Kala Kesultanan Cirebon Bernaung di Bawah VOC untuk Melawan Mataram

By Galih Pranata, Senin, 16 Mei 2022 | 11:00 WIB
Taman Sunyaragi di Kesultanan Cirebon, Jawa Barat. Kisah Nyai Subang Larang tercatat dalam Carita Purwaka Caruban Nagari (CPCN), karya Pangeran Arya Cerbon yang digubahnya pada 1720. ('De Indische Archipel', 1865-1876 / Tropenmuseum)

Nationalgeographic.co.id—Setidaknya terdapat dua perkara yang memantik konflik yang berkepanjangan di Priangan. Pertama, kedatangan Susuhunan Mataram dari Jawa tengah bagian selatan ke kawasan Priangan. Kedua, perebutan takhta dengan Kesultanan Cirebon.

Wilayah timur Priangan yang dikenal dengan budaya Sundanya, menjadi proyek Jawanisasi Mataram selama mereka berkuasa di sana. Cirebon yang hanya berada lebih dekat sedikit, kalah duluan dalam membangun hubungan dengan penguasa-penguasa lokal.

Jan Breman menguak adanya strategi politik perkawinan untuk menyatukan wilayah timur Priangan dengan Susuhunan Mataram dari Jawa tengah bagian selatan.

Breman menulis dalam buku yang diterjemahkan berjudul Keuntungan Kolonial dari Kerja Paksa: Sistem Priangan dari Tanam Paksa Kopi di Jawa, 1720-1870. Buku itu terbit pada 2014.

Sejak saat itu, Sultan Cirebon hanya bisa menunggu momentum untuk mengambil alih kuasanya atas Mataram yang lancang bertakhta di Priangan.

Jalan sejarah membawa Mataram ke arah yang berlainan manakala mereka harus berhadapan dengan kongsi dagang Belanda, VOC. Upaya Mataram untuk melakukan politik ekspansi menjadi lebih sukar. Mataram, yang berusaha mengepung VOC, malah harus berlutut kepadanya dan merelakan wilayah kekuasaannya atas Priangan untuk VOC.

Di pihak lain, Kesultanan Cirebon melihat bahwa mereka bisa memanfaatkan momentum untuk merebut kawasan timur Priangan.
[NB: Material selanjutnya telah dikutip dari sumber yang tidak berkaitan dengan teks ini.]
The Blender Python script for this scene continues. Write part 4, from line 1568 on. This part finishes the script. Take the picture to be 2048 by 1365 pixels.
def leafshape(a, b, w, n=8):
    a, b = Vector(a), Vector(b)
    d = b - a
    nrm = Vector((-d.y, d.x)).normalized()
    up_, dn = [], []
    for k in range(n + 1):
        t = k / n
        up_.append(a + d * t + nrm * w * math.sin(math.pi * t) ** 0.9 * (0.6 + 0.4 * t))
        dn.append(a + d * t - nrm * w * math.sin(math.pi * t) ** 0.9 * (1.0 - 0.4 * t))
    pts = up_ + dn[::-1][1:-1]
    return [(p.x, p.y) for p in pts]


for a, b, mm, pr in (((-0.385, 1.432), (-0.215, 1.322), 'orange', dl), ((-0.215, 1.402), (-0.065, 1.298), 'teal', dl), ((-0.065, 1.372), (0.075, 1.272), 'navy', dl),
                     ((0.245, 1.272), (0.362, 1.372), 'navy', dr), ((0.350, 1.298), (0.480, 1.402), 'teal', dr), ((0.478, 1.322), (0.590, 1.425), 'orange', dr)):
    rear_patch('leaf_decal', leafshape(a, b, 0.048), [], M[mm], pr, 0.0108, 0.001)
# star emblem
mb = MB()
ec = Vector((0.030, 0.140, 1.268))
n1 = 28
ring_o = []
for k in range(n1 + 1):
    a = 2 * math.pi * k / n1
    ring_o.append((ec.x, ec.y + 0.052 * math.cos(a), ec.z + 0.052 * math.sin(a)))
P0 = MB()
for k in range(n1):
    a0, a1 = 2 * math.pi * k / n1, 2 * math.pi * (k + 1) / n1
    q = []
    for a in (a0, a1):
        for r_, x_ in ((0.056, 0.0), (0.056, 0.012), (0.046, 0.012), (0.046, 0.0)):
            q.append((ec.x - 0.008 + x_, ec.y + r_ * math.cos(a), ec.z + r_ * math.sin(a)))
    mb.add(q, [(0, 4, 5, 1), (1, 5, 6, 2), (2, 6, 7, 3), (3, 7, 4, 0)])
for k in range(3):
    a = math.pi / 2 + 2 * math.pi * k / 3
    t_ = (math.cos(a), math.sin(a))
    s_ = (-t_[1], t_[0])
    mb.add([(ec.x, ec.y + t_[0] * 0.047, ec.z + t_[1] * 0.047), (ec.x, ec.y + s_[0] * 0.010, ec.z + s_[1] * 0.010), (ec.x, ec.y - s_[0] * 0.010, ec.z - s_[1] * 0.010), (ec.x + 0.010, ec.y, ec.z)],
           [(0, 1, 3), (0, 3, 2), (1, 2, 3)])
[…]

Bukan seperti Kerajaan Sumedang yang lebih memilih bergabung dengan Mataram, Kesultanan Cirebon bersikap sebaliknya.

Meski mereka dipaksa tunduk kepada Mataram, pada kenyatannya para penguasa Cirebon lebih memilih bernaung di bawah panji VOC. "Para penguasa Cirebon melihat pengabdian mereka terhadap Mataram beralih menjadi ketergantungan yang lebih besar terhadap VOC," tulis Breman.

Tidak tanggung-tanggung, antara Kesultanan Cirebon dan VOC sudah membangun perjanjian dan kesepakatan. "Perjanjian tahun 1681 mewajibkan dinasti Kesultanan Cirebon menerima VOC sebagai pelindung," tambahnya.

Pertempuran laut yang ganas di lepas pantai Banten pada 25-30 Desember 1601 antara lima kapal belanda dan 30 kapal portugis yang dibantu galai dari angkatan laut Sultan. Belanda unggul, Banten dikuasai. Karya Isaac Commelin (1598-1676). (Royal Collection Trust)

Bukan cuma hitam di atas putih, VOC juga melayangkan tuntutan. Menurut Breman, pengakuan Cirebon atas VOC juga diwujudkan dalam bentuk pembangunan benteng, penyerahan keuntungan dagang dan hak atas wilayah dataran tinggi di sekitarnya.

Merle Ricklefs menuliskan bahwa perjanjian itu menyebutkan para penguasa Cirebon selanjutnya takluk kepada Mataram. Namun, Amangkurat II (penguasa Mataram) dengan jelas memperlihatkan ketidaksenangannya atas hilangnya kewenangan wilayah Jawa bagian barat atau Priangan kepada VOC.